Judge Jackson repeatedly accused Barr’s DOJ of being “disingenuous” before the court in its description of the OLC memo. She held that the affidavits submitted by DOJ officials were “so inconsistent with evidence in the record, they are not worthy of credence.” This is essentially a polite way of accusing the department of lying to the court and engaging in a cover-up about the true reasons for Barr’s actions.
As Judge Jackson noted in her opinion, she is not the first judge to question Barr’s handling of the Mueller report and the credibility of his statements in court. In an earlier case involving the redactions to the Mueller report, Judge Reggie Walton also expressed his “grave concerns” about Barr’s characterizations of the report, which he found were at odds with Mueller’s actual conclusions.
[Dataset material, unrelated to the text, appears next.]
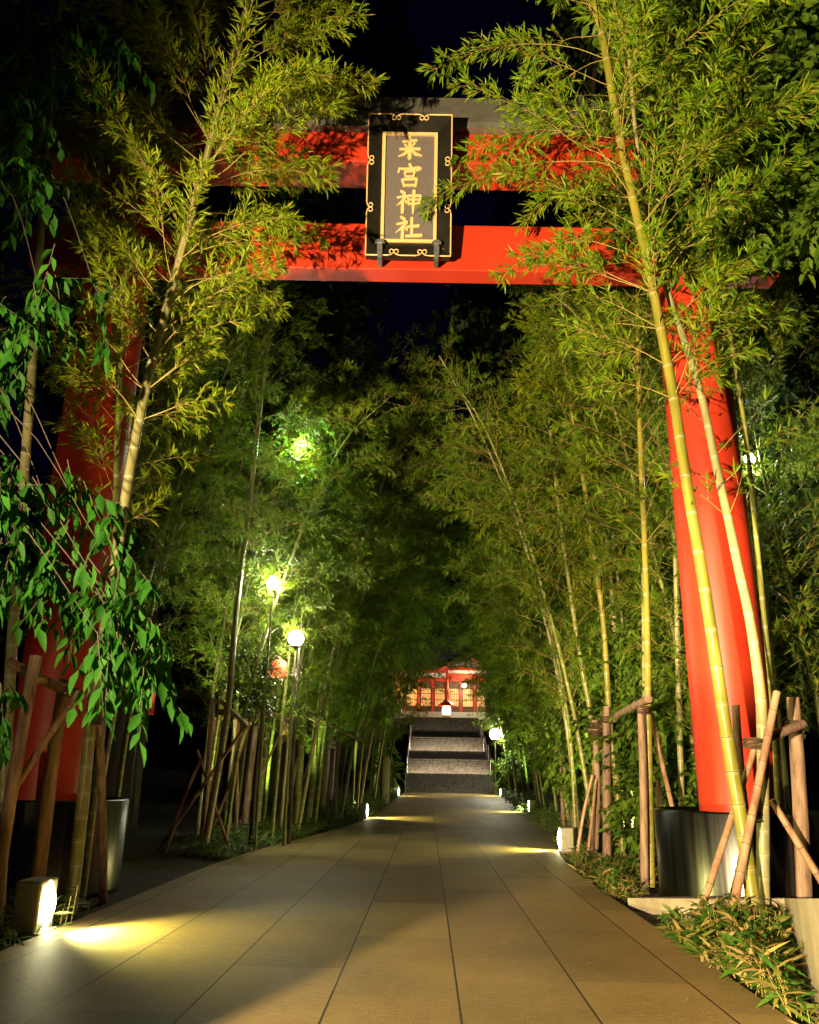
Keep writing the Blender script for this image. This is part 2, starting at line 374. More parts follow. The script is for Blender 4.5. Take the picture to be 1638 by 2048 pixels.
ST = [ # brush strokes of the four characters: (points), (widths)
 [((785, 438), (793, 470), (788, 690)), (30, 48, 46)], [((705, 497), (800, 488), (878, 482)), (24, 26, 30)], [((733, 530), (765, 560)), (24, 20)],
 [((852, 512), (818, 560)), (30, 16)], [((668, 584), (800, 578), (918, 578)), (22, 28, 32)], [((770, 595), (725, 640), (648, 668)), (42, 32, 6)], [((812, 595), (860, 636), (944, 656)), (24, 38, 10)],
 [((788, 748), (808, 790)), (30, 44)], [((668, 800), (652, 846)), (30, 24)], [((662, 806), (800, 806), (915, 792)), (22, 26, 40)], [((930, 796), (868, 832)), (34, 12)],
 [((728, 838), (742, 898)), (24, 24)], [((730, 838), (850, 828)), (22, 26)], [((852, 828), (838, 892)), (28, 24)], [((740, 893), (840, 888)), (20, 20)], [((790, 890), (765, 926)), (24, 18)],
 [((698, 925), (722, 1003)), (30, 28)], [((700, 928), (880, 916)), (26, 30)], [((878, 918), (860, 1003)), (32, 28)], [((720, 992), (864, 988)), (26, 26)],
 [((682, 1055), (735, 1088)), (26, 38)], [((636, 1130), (690, 1122), (748, 1108)), (20, 24, 34)], [((748, 1112), (700, 1170), (632, 1222)), (34, 30, 6)], [((706, 1160), (702, 1300)), (42, 40)], [((738, 1160), (758, 1190)), (22, 26)],
 [((768, 1106), (784, 1208)), (26, 28)], [((770, 1110), (925, 1106)), (24, 28)], [((925, 1106), (902, 1208)), (36, 28)], [((782, 1198), (902, 1196)), (24, 24)], [((778, 1152), (908, 1150)), (20, 20)], [((845, 1048), (836, 1180), (830, 1305)), (40, 38, 24)],
 [((682, 1345), (735, 1376)), (26, 36)], [((634, 1428), (690, 1418), (758, 1400)), (20, 26, 36)], [((756, 1404), (704, 1462), (618, 1524)), (36, 32, 6)], [((708, 1450), (702, 1592)), (42, 40)], [((738, 1458), (762, 1490)), (22, 28)],
 [((818, 1352), (816, 1550)), (36, 36)], [((764, 1454), (830, 1450), (905, 1440)), (24, 28, 34)], [((742, 1560), (830, 1552), (938, 1548)), (26, 34, 38)]]
m = MB()
for si, (pts, ws) in enumerate(ST):
    q = [Vector(p) for p in pts]; d0 = (q[1]-q[0]).normalized(); d1 = (q[-1]-q[-2]).normalized()
    lft = []; rgt = []
    for i in range(len(q)):
        t = (q[min(i+1, len(q)-1)]-q[max(i-1, 0)]).normalized(); nn = Vector((-t.y, t.x)); lft.append(q[i]+nn*ws[i]/2); rgt.append(q[i]-nn*ws[i]/2)
    poly = lft+[q[-1]+d1*ws[-1]*.32]+rgt[::-1]+[q[0]-d0*ws[0]*.28]
    pl = [fo(p.x, p.y) for p in poly]
    a2 = sum(pl[i][0]*pl[(i+1) % len(pl)][1]-pl[(i+1) % len(pl)][0]*pl[i][1] for i in range(len(pl)))
    if a2 < 0: pl = pl[::-1]
    m.prism(pl, .016+.0006*(si % 7), PM @ Matrix.Translation((0, 0, .034)))
m.build('lettering', M['gold'], PL)
for sg in (-1, 1):
    m = MB()
    m.prism(R_(sg*.40-.036, sg*.40+.036, .0, .16), .05, PM @ Matrix.Translation((0, 0, .105)))
    hd = [(sg*.40+.07*math.cos(k*math.pi/10), .155+.06*math.sin(k*math.pi/10)) for k in range(11)]
    m.prism(hd, .06, PM @ Matrix.Translation((0, 0, .104)))
    m.prism(R_(sg*.40-.03, sg*.40+.03, -.06, -.002), .30, PM @ Matrix.Translation((0, 0, -.15)))
    m.build('bracket', M['zinc'], PL)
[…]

He questioned whether Barr had tried to create a “one-sided narrative” about the report in order to benefit Trump.
Barr and the Trump DOJ desperately sought to prevent the truth about Barr’s shielding of the president from coming to light – so much so that they were willing to lie to more than one federal judge about it. It will be interesting to see now whether the Biden DOJ chooses to appeal Judge Jackson’s order that the memo be turned over. They presumably would like the truth about Barr’s actions to be revealed. But depending on their internal review concerning the merits of Judge Jackson’s conclusions, they may feel they need to appeal to try to protect the institutional privileges potentially at stake. Hopefully the full memo will soon see the light of day.
Barr’s effort to use the Department of Justice to protect the president and his cronies was one of the most disturbing aspects of the Trump years. We saw it with Roger Stone and Michael Flynn. And this episode also ties right back in to the Giuliani story, where the Barr DOJ refused to approve the search warrants that could have unearthed evidence implicating Trump.
It’s apparent that we have still more to learn about the corruption within Barr’s DOJ.